Le 10 avril, il commence à parler de dispositions testamentaires, et il en entretint Montholon, en présence de Marchand. Le 12, sur une potion calmante, il se trouva un peu mieux, et il commença de dicter à Montholon les bases du testament. Il continue le 13, « enfermé seul au verrou avec le comte de Montholon. » A quatre heures, quand les médecins sont introduits, il demande à Arnott si l’on meurt de faiblesse. Il ne conserve jamais, pour ainsi dire, le peu de gelée ou de soupe qu’il parvient à avaler. Les vomissements se renouvellent, même sans ingestion d’aliments. Le 14, il continue ses dictées ; le 15, de même, et il fait dresser par Marchand l’état de son argenterie, de sa porcelaine de Sèvres, de s’a garde-robe et de ses effets. Ce jour-là, lorsque le docteur Arnott vient pour sa visite quotidienne, il lui parle des généraux qui ont commandé les armées anglaises, et il fait l’éloge de Marlborough dont il eut l’intention de commenter les campagnes, comme il a fait pour César, Turenne et Frédéric, comme il eut voulu faire pour Annibal. Il demande à Arnott si la bibliothèque du régiment possède l’histoire de ce général. Arnott ayant répondu qu’il n’en est pas sûr, l’Empereur envoie Marchand prendre l’ouvrage à la bibliothèque. C’est un exemplaire relié avec luxe de cette Histoire de Jean Churchill, duc de Marlborough, etc., imprimée en 1806 à l’Imprimerie impériale, par ordre de Sa Majesté Impériale, rare et magnifique hommage que son génie militaire a voulu rendre à un digne émule [1].

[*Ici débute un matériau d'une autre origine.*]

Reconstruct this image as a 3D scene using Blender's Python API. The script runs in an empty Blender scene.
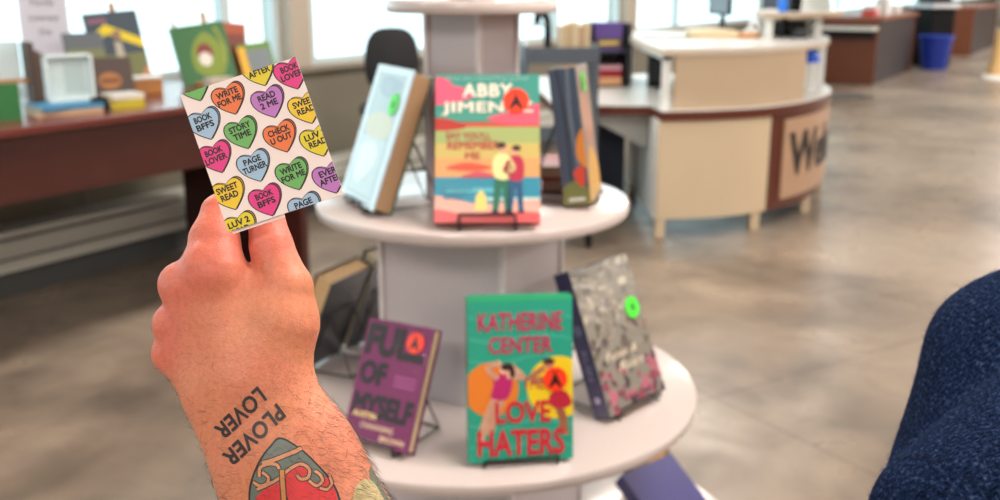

Comme tous les livres qui appartiennent à l’Empereur à Longwood, chaque volume porte, au recto du faux titre, ces mots écrits à l’encre par Saint-Denis : l’Empereur Napoléon, avec l’empreinte à l’encre d’un cachet sur lequel sont gravées en creux les armes impériales. « Tenez, docteur, dit-il à Arnott ; j’aime les braves de tous, les pays, mettez ce livre dans la bibliothèque

  1. Sir Laes Knowles, baronnet, a, dans son curieux livre : A Gift of Napoleon (London, John Lane, 1921 8°), soutenu qu’il s’agit ici des Memoirs of John Duke of Marlborough, publiés par William Coxe (Londres, 1819) en trois volumes in-8. Il est possible qu’il ait raison.